Now we come to the second point.  There is much said in both of these blogs about correction as an act of Christian love.  We bear the good news that you are a sinner before God, who loves you!  As Seewald reveals in his examples, however, there is an inherent authority presumed in these corrections.  "[L]ove instructs the little child not to play in the street," he says.  "Love teaches the sixteen year old to follow the rules of the road. Love advises the college student to abstain from drunkenness."  In all of these cases, the gay, autonomous grown up is paralleled with a child.  Not even teenagers like to be treated like children.  Why should autonomous, independent adults?  How can a Christian - even in complete faithfulness and sincerity of devotion - expect to conduct such a conversation?

Seewald does allow that this sort of conversation may lead to diminishing popularity.  "All good parents have experienced this," he says, "as well as many pastors and counselors."  The problem is that parents are recognized authorities to children, while pastors are recognized by their flocks.  What happens when Christians, even in a spirit of love, invoke a spiritual authority that a gay person may not recognize or worship?  After all, a Christian would surely not respond to correction by a Muslim.  It seems a very tricky business, this correcting.

We'll come back to that issue by way of our third point, which is this: Why are Christians not urged, as an act of love, to correct all sinners?  Perhaps part of the problem is that such correction might appear like this:


That is a correction that professes love, yet it is not loving.  It is not kind.  It is not even polite. 

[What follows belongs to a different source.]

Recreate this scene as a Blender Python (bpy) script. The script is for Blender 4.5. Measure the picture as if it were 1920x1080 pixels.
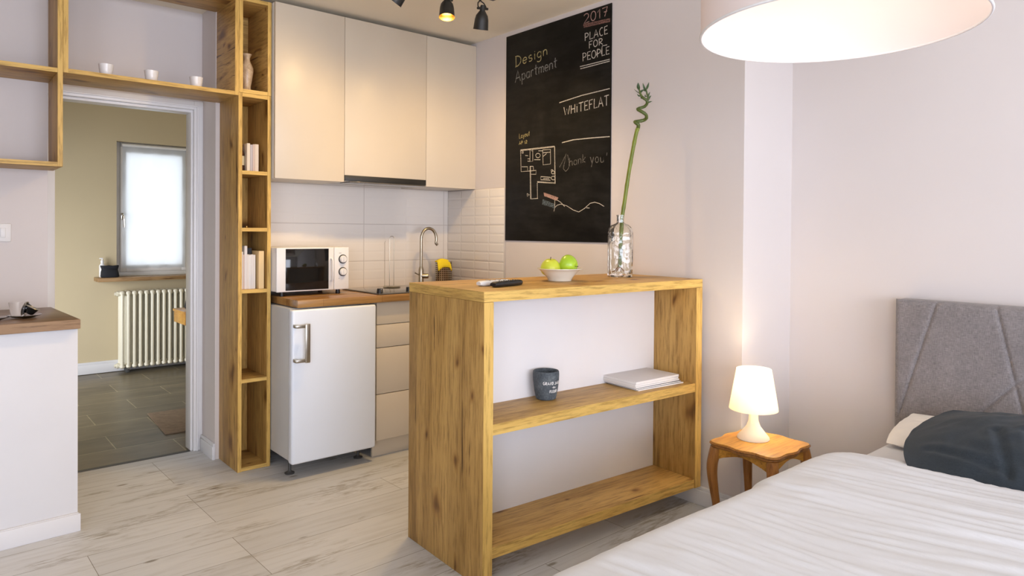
import bpy, bmesh, math, random
from mathutils import Vector, Matrix, noise

R = math.radians
PI = math.pi
random.seed(7)
for o in list(bpy.data.objects):
    bpy.data.objects.remove(o)
scene = bpy.context.scene
COL = scene.collection

# ------------------------------------------------------------------ camera
cam_data = bpy.data.cameras.new('camera')
cam = bpy.data.objects.new('camera', cam_data)
COL.objects.link(cam)
_yaw, _pitch, _roll = 0.70694, 0.010005, 0.0070068      # heading from +Y towards +X, downward tilt, roll
_s, _c = math.sin(_yaw), math.cos(_yaw)
_fw = Vector((_s, _c, 0)); _rt = Vector((_c, -_s, 0)); _up = Vector((0, 0, 1))
_f2 = _fw * math.cos(_pitch) - _up * math.sin(_pitch)
_u2 = _up * math.cos(_pitch) + _fw * math.sin(_pitch)
_r3 = _rt * math.cos(_roll) + _u2 * math.sin(_roll)
_u3 = _u2 * math.cos(_roll) - _rt * math.sin(_roll)
m = Matrix((( _r3.x, _u3.x, -_f2.x, 0), (_r3.y, _u3.y, -_f2.y, 0), (_r3.z, _u3.z, -_f2.z, 1.25), (0, 0, 0, 1)))
cam.matrix_world = m
cam_data.sensor_width = 36.0
cam_data.lens = 36.0 * 1290.63 / 1920.0
cam_data.shift_y = -(540 - 447.09) / 1920.0
cam_data.clip_start = 0.05
scene.camera = cam

# ------------------------------------------------------------------ view, sky, daylight
vs = scene.view_settings
vs.view_transform = 'Standard'
vs.look = 'None'
vs.gamma = 1.0
vs.exposure = 0.0
vs.use_curve_mapping = False
world = bpy.data.worlds.new('sky')
scene.world = world
world.use_nodes = True
bg = world.node_tree.nodes['Background']
bg.inputs[0].default_value = (0.86, 0.93, 1.0, 1)
bg.inputs[1].default_value = 2.6


def area_light(name, loc, aim, sx, sy, power, color):
    d = bpy.data.lights.new(name, 'AREA')
    d.shape = 'RECTANGLE'
    d.size, d.size_y = sx, sy
    d.energy = power
    d.color = color
    o = bpy.data.objects.new(name, d)
    COL.objects.link(o)
    o.location = loc
    o.rotation_euler = (Vector(aim) - Vector(loc)).to_track_quat('-Z', 'Y').to_euler()
    return o


# daylight through the big window behind the camera; side and hall lights are added
area_light('daylight_room', (0.55, -3.62, 1.20), (0.60, 0.0, 0.55), 3.2, 1.7, 155, (0.79, 0.83, 1.0))
area_light('added_side_light', (-1.66, -1.55, 1.20), (1.2, -0.9, 0.75), 1.7, 1.7, 54, (0.79, 0.83, 1.0))  # unseen side source, added to brighten the faces turned towards it
area_light('added_hall_light', (-0.55, 5.45, 0.85), (1.5, 6.6, 0.35), 1.1, 1.2, 21, (0.93, 0.95, 1.0)).data.spread = R(110)  # unseen source, added to light the far hall wall from the left


def lamp(name, kind, loc, power, color, radius, aim=None, cone=None, blend=0.4):
    d = bpy.data.lights.new(name, kind)
    d.energy = power
    d.color = color
    d.shadow_soft_size = radius
    o = bpy.data.objects.new(name, d)
    COL.objects.link(o)
    o.location = loc
    if kind == 'SPOT':
        d.spot_size = R(cone)
        d.spot_blend = blend
        o.rotation_euler = (Vector(aim) - Vector(loc)).to_track_quat('-Z', 'Y').to_euler()
    return o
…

Let's revisit that list of sins Parnell mentioned from Corinthians, which includes idolatry, adultery, immorality, thievery, drunkenness, greed, reviling, and swindling.  Of all these sins, Parnell says, homosexuality alone is celebrated, which is why Christians must give it a disproportionate amount of attention.  The problem with this claim is that it skips over things taking place at every level, all of the time, yet not "celebrated" by the left.  Here are just a few examples.
  • There's the greed of Wall Street, which resulted in illogical and deliberately misleading classifications of mortgages for personal financial gain.  Once the inevitable bubble burst, the entire world economy went reeling. The US sank into recession. People lost jobs, homes, stability.  Yet Wall Street carries on, essentially unpunished.  (And Occupy Wall Street was roundly mocked.)
  • Income inequity is at the greatest it's been in roughly a hundred years.  Workers' wages have stagnated and even declined, while executive wages have skyrocketed.  Workers are laid off to boost profits for stockholders.  Jobs are sent overseas simply to boost profits.  "That's just good business," some might say.  But that would be to suggest that no one ran a good business prior to the 1980s.  Let's call this obsession with profit at any cost by its right name: It is greed.  It is the desire for money.  I'm sure I don't need to cite all of the bible verses on that subject.
  • Drunkenness, meanwhile, is the third-leading cause of preventable death in the United States.  In 2013, it contributed to more than 30% of driving fatalities.  More than 10% of our children live with a parent who has alcohol dependency problems.  Globally, the misuse of alcohol is the #1 risk factor for death and disability among people ages 15-49.  Substance abuse - that is, abuse of alcohol or drugs - was implicated in 78% of violent crimes in the US in 2010.  (All statistics are from the National Institute of Health except the violent crimes statistic.) 
  • More than half of married adults who engage in adultery seek a divorce
There is simply no logic by which homosexuality can be "worse" than these issues, more damaging to the country than these issues, or more certain to doom us all.  Yet one does not see loving Christians going into bars to dissuade patrons from drinking.  One does not see loving Christians entering businesses to discuss fair pay or ethical business practices.

What one does see are levels of histrionics over Obergefell v. Hodges that are almost not to be believed.  Bryan Fischer tweeted, ""From a moral standpoint, 6/26 is now our 9/11."  Why should the civil rights of gays and lesbians be this profoundly upsetting?   Let's go back to where we started.  Chief Justice Moore said:  "We are to love our fellow man and if we love our fellow man what are we do but tell them when there is sin, because sin is something you are supposed to hate.  When they create it as a national right, a fundamental right, what are we to do?"

Apparently, Moore's expectation was that secular law must do the spiritual double duty of reproving gay people and denying them civil rights because "there is sin."  Apparently, secular law was meant to solve the problem of what happens when people don't respect the authority of the Christian god: Those people still have to follow the law of the land.  But that is not how it works.  You don't get to have civil rights if and only if someone's god reportedly approves of you.  You get to have civil rights because you are a human being.

I find on the internet that "Christian persecution is any hostility experienced from the world as a result of one's identification as a Christian."  I have seen many individual Christians howling at the notion that they are persecuting gays - and naturally, there are many, many Christians who aren't, and don't, and never would.  Yet it is hard not to see hostility in all of this supposed "love," and in the singling out of homosexuality amongst all other sins. It is hard to feel Christ's love in this Christian correction. And when winning one's civil rights is compared to terrorists attacking and slaughtering innocents, well, that's just hard to see.